--- DATA PROVIDED ---
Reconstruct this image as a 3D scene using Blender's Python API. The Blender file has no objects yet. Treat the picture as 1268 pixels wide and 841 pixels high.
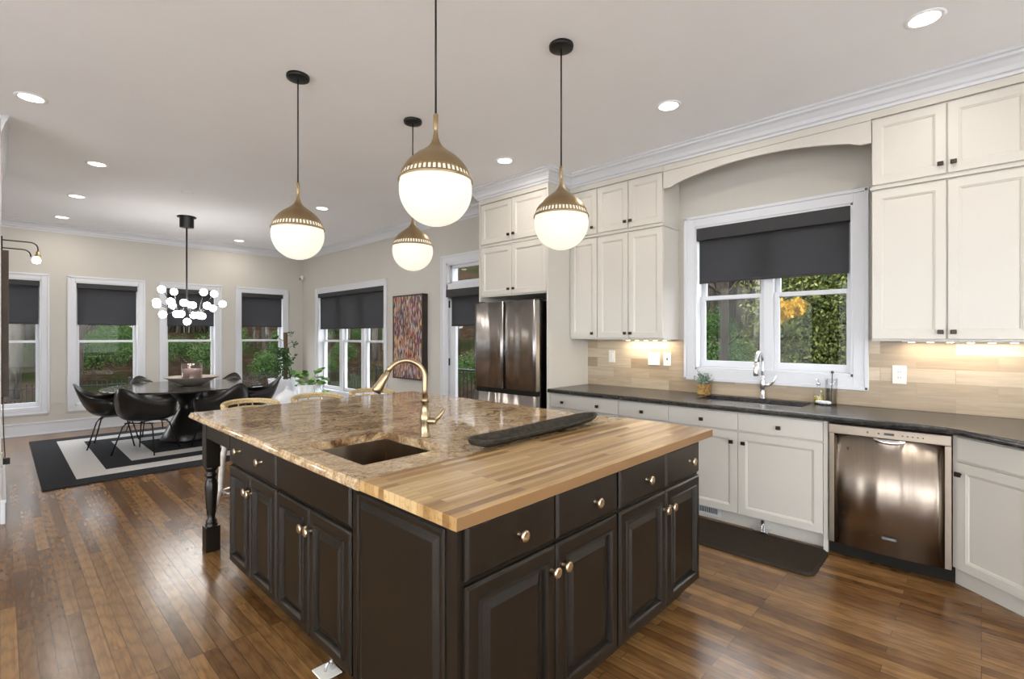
import bpy, bmesh, math, random
from mathutils import Vector, Matrix
R = math.radians
PI = math.pi
scene = bpy.context.scene
COL = scene.collection

# ------------------------------------------------------------------ camera
cam_d = bpy.data.cameras.new('camera')
cam_d.sensor_width = 36.0
cam_d.lens = 607.0 / 1268.0 * 36.0
cam_d.shift_y = -4.5 / 1268.0
cam_d.clip_start = 0.02
cam_d.clip_end = 300
cam = bpy.data.objects.new('camera', cam_d)
COL.objects.link(cam)
cam.location = (0, 0, 1.44)
cam.rotation_euler = (R(90), 0, -math.atan(634 / 607.0))
scene.camera = cam

# ------------------------------------------------------------------ world
world = bpy.data.worlds.new('overcast_sky')
scene.world = world
world.use_nodes = True
_nt = world.node_tree
_bg = _nt.nodes['Background']
_bg.inputs['Color'].default_value = (0.93, 0.95, 1.0, 1)
_bg.inputs['Strength'].default_value = 8.0

vs = scene.view_settings
vs.view_transform = 'Standard'
vs.look = 'None'
vs.gamma = 1.0
vs.use_curve_mapping = False
vs.exposure = 0.10
DOWN_W = 6.0          # watts of one recessed ceiling light
PEND_E = 0.82          # radiance of a pendant globe
CEIL = 3.10

# ------------------------------------------------------------------ materials
def mat(name, col=(0.8, 0.8, 0.8), rough=0.5, metal=0.0, spec=None, emis=None, est=0.0, coat=0.0, trans=0.0, ior=None):
    m = bpy.data.materials.new(name)
    m.use_nodes = True
    b = m.node_tree.nodes['Principled BSDF']
    b.inputs['Base Color'].default_value = (*col, 1)
    b.inputs['Roughness'].default_value = rough
    b.inputs['Metallic'].default_value = metal
    if spec is not None: b.inputs['Specular IOR Level'].default_value = spec
    if emis: b.inputs['Emission Color'].default_value = (*emis, 1); b.inputs['Emission Strength'].default_value = est
    if coat: b.inputs['Coat Weight'].default_value = coat; b.inputs['Coat Roughness'].default_value = 0.03
    if trans: b.inputs['Transmission Weight'].default_value = trans
    if ior: b.inputs['IOR'].default_value = ior
    return m

def nodes(m): return m.node_tree.nodes, m.node_tree.links, m.node_tree.nodes['Principled BSDF']

def coords(N, L, scale=(1, 1, 1), rot=(0, 0, 0), loc=(0, 0, 0), src='Object'):
    tc = N.new('ShaderNodeTexCoord'); mp = N.new('ShaderNodeMapping')
    mp.inputs['Scale'].default_value = scale
    mp.inputs['Rotation'].default_value = rot
    mp.inputs['Location'].default_value = loc
    L.new(tc.outputs[src], mp.inputs['Vector'])
    return mp.outputs['Vector']

def worldpos(N, L, scale=(1, 1, 1), rot=(0, 0, 0)):
    g = N.new('ShaderNodeNewGeometry'); mp = N.new('ShaderNodeMapping')
    mp.inputs['Scale'].default_value = scale
    mp.inputs['Rotation'].default_value = rot
    L.new(g.outputs['Position'], mp.inputs['Vector'])
    return mp.outputs['Vector']

def noise(N, L, vec, scale=5, detail=4, rough=0.55, dist=0.0):
    n = N.new('ShaderNodeTexNoise')
    n.inputs['Scale'].default_value = scale; n.inputs['Detail'].default_value = detail
    n.inputs['Roughness'].default_value = rough; n.inputs['Distortion'].default_value = dist
    L.new(vec, n.inputs['Vector']); return n

def ramp(N, L, fac, stops, interp='LINEAR'):
    r = N.new('ShaderNodeValToRGB'); cr = r.color_ramp; cr.interpolation = interp
    while len(cr.elements) < len(stops): cr.elements.new(0.5)
    for e, (p, c) in zip(cr.elements, stops): e.position = p; e.color = (*c, 1)
    L.new(fac, r.inputs['Fac']); return r

def mixc(N, L, fac, a, b, mode='MIX'):
    x = N.new('ShaderNodeMix'); x.data_type = 'RGBA'; x.blend_type = mode
    if isinstance(fac, (int, float)): x.inputs[0].default_value = fac
    else: L.new(fac, x.inputs[0])
    for s, v in ((6, a), (7, b)):
        if isinstance(v, tuple): x.inputs[s].default_value = (*v, 1)
        else: L.new(v, x.inputs[s])
    return x.outputs[2]

def bump(N, L, b, h, st=0.3, dist=0.01):
    bp = N.new('ShaderNodeBump'); bp.inputs['Strength'].default_value = st; bp.inputs['Distance'].default_value = dist
    L.new(h, bp.inputs['Height']); L.new(bp.outputs['Normal'], b.inputs['Normal'])

def soft_variation(m, col, amt=0.04, scale=2.0):
    N, L, b = nodes(m)
    n = noise(N, L, worldpos(N, L), scale, 3)
    lo = tuple(c * (1 - amt) for c in col); hi = tuple(min(1, c * (1 + amt)) for c in col)
    r = ramp(N, L, n.outputs['Fac'], [(0.3, lo), (0.7, hi)])
    L.new(r.outputs['Color'], b.inputs['Base Color'])
    return m

M = {}
M['wall'] = soft_variation(mat('greige_wall_paint', rough=0.7, spec=0.25), (0.53, 0.505, 0.46), 0.02)
M['ceiling'] = soft_variation(mat('ceiling_paint', rough=0.8, spec=0.2), (0.90, 0.905, 0.92), 0.01)
M['trim'] = soft_variation(mat('white_trim_paint', rough=0.35), (0.635, 0.645, 0.675), 0.01)
M['cab'] = soft_variation(mat('cream_white_cabinet_paint', rough=0.38), (0.60, 0.568, 0.512), 0.015)
M['dark_gap'] = soft_variation(mat('dark_recess', rough=0.8, spec=0.1), (0.02, 0.018, 0.015), 0.05)
M['black_metal'] = soft_variation(mat('black_metal', rough=0.4, metal=0.6), (0.02, 0.02, 0.02), 0.1)
M['bronze'] = soft_variation(mat('dark_bronze', rough=0.4, metal=0.8), (0.05, 0.04, 0.032), 0.15, 40)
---
Your task is to return the lines above, from the first one up to and including the line containing "CEIL = 3.10", minus any pictures.

Reconstruct this image as a 3D scene using Blender's Python API. The Blender file has no objects yet. Treat the picture as 1268 pixels wide and 841 pixels high.
import bpy, bmesh, math, random
from mathutils import Vector, Matrix
R = math.radians
PI = math.pi
scene = bpy.context.scene
COL = scene.collection

# ------------------------------------------------------------------ camera
cam_d = bpy.data.cameras.new('camera')
cam_d.sensor_width = 36.0
cam_d.lens = 607.0 / 1268.0 * 36.0
cam_d.shift_y = -4.5 / 1268.0
cam_d.clip_start = 0.02
cam_d.clip_end = 300
cam = bpy.data.objects.new('camera', cam_d)
COL.objects.link(cam)
cam.location = (0, 0, 1.44)
cam.rotation_euler = (R(90), 0, -math.atan(634 / 607.0))
scene.camera = cam

# ------------------------------------------------------------------ world
world = bpy.data.worlds.new('overcast_sky')
scene.world = world
world.use_nodes = True
_nt = world.node_tree
_bg = _nt.nodes['Background']
_bg.inputs['Color'].default_value = (0.93, 0.95, 1.0, 1)
_bg.inputs['Strength'].default_value = 8.0

vs = scene.view_settings
vs.view_transform = 'Standard'
vs.look = 'None'
vs.gamma = 1.0
vs.use_curve_mapping = False
vs.exposure = 0.10
DOWN_W = 6.0          # watts of one recessed ceiling light
PEND_E = 0.82          # radiance of a pendant globe
CEIL = 3.10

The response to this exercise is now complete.